Sustainability Reporting

As ESG regulations become increasingly comprehensive across jurisdictions, robust and transparent sustainability reporting has become essential for organizations to demonstrate accountability. Regulatory bodies worldwide—and within Indonesia—are setting clearer standards for environmental, social, and governance (ESG) disclosures. Effective reporting not only fulfills regulatory obligations but also strengthens stakeholder trust and positions companies competitively in a sustainability-driven market.

When asked about their organization’s sustainability initiatives, 72% of respondents said they have already invested in clean energy projects, 20% plan to invest soon, while only 4% have no plans and another 4% remain uncertain. This strong inclination toward renewable energy reflects a growing commitment to environmental responsibility among Indonesian businesses.

However, 28% of executives identified integrating new operations or technologies with existing systems as significant challenge - complexity of modernization and the need for strong governance frameworks to maintain business continuity. Addressing these integration issues is crucial for improving efficiency and ensuring seamless reporting processes as organizations evolve.

Furthermore, 89% of respondents indicated that current ESG regulations already apply to their organization, highlighting the importance of aligning operational and technological readiness with compliance expectations. As regulations expand, effective integration strategies and consistent data governance will become even more vital.

Many organizations are turning to third-party advisors to conduct applicability assessments—a step that helps identify which regulations apply, relevant deadlines, and readiness gaps. In this context, a broader ESG assessment can deliver deeper insights, enabling a more strategic and forward-looking approach to managing environmental, social, and governance risks.

More than half of respondents believe that Indonesia’s ESG regulations are aligned with and supportive of their sustainability goals, suggesting a shift in perception: ESG is no longer seen purely as a compliance requirement but as an enabler of long-term sustainable growth.

For many organizations, this marks the transition from measuring activity to measuring impact—a critical evolution in ESG maturity.

Finally, when asked about ESG priorities for the next 12–24 months, 64% of respondents said the environmental, social, and governance pillars are equally important, reflecting a holistic and integrated approach to sustainability.

Closing Reflections

The findings of this year’s survey affirm that ESG has become far more than a regulatory expectation — it is now a defining factor in business transformation across Indonesia. Organizations are progressively linking sustainability with corporate purpose, operational performance, and long-term competitiveness.

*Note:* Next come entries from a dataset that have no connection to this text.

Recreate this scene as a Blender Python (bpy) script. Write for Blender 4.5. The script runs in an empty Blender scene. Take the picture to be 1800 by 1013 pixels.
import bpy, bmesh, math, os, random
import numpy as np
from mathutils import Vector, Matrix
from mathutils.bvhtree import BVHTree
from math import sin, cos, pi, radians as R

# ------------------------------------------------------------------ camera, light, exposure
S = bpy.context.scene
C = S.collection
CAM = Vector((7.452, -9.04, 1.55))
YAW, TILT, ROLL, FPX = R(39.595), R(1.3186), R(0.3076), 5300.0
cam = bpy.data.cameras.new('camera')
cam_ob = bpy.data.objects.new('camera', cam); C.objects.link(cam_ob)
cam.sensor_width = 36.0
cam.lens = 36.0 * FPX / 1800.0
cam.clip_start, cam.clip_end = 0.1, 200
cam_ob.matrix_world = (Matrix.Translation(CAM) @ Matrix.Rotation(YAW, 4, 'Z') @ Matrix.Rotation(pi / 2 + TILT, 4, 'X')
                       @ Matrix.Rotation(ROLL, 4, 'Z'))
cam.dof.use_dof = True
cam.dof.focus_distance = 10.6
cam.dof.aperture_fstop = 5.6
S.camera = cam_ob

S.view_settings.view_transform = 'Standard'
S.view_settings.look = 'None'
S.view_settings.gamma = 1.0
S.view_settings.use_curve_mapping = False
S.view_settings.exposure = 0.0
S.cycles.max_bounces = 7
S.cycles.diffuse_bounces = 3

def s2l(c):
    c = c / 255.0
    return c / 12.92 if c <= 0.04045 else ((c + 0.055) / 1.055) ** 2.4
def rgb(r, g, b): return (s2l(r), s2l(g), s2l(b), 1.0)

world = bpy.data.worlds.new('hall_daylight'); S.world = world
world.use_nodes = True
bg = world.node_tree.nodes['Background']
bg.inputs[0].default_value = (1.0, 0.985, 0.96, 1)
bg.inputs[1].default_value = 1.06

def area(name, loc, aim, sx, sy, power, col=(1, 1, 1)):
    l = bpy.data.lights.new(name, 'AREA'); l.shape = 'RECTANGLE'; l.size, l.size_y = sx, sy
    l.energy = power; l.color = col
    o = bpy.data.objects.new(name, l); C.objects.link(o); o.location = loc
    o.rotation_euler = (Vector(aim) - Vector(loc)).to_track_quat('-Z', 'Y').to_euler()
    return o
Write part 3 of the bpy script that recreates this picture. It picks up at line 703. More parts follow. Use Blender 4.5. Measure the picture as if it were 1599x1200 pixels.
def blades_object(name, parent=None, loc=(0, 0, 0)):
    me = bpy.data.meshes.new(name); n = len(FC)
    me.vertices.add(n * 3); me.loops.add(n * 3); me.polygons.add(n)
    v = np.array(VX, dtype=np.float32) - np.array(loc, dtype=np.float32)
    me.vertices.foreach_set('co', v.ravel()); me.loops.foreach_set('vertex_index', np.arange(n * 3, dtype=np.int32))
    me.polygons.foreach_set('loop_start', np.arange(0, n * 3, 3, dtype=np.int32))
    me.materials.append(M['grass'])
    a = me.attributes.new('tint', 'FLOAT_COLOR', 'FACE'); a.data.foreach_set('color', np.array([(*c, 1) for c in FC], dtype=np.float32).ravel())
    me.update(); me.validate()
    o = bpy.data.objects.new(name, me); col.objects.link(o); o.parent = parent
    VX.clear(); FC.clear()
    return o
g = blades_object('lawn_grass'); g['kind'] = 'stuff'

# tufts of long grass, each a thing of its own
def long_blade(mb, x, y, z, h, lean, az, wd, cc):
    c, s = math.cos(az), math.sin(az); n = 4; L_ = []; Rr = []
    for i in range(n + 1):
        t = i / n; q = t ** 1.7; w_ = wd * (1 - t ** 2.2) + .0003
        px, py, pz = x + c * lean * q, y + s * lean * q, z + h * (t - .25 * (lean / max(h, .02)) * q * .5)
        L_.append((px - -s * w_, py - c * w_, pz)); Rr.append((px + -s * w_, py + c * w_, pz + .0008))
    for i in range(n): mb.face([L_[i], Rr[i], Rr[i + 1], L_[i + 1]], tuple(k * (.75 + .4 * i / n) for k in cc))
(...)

While regulatory complexity remains a challenge, most companies are taking proactive steps to build internal capability, strengthen governance, and invest in technologies that enhance transparency and reporting integrity. This reflects an encouraging shift from reactive compliance to strategic integration—where ESG becomes embedded in how businesses innovate, manage risk, and create value.

As Indonesia continues to advance its sustainability agenda—through carbon trading mechanisms, disclosure reforms, and stronger enforcement—companies that align early will gain not only compliance readiness but reputational leadership. The next stage of ESG maturity will require organizations to measure outcomes, not just efforts: quantifying emission reductions, social impact, and governance effectiveness to earn the trust of investors, regulators, and communities alike.

At the same time, collaboration across sectors will be vital. Banks, manufacturers, and service companies must work together to accelerate the energy transition, strengthen supply chain transparency, and foster data consistency that allows meaningful assurance.

With its dynamic private sector and reform-minded regulators, Indonesia is well-positioned to emerge as a regional model for credible and high-impact ESG implementation. By integrating compliance with purpose, Indonesian businesses can lead the region in demonstrating that sustainability is not a cost of doing business—it is how future-ready organizations will grow, compete, and earn enduring trust.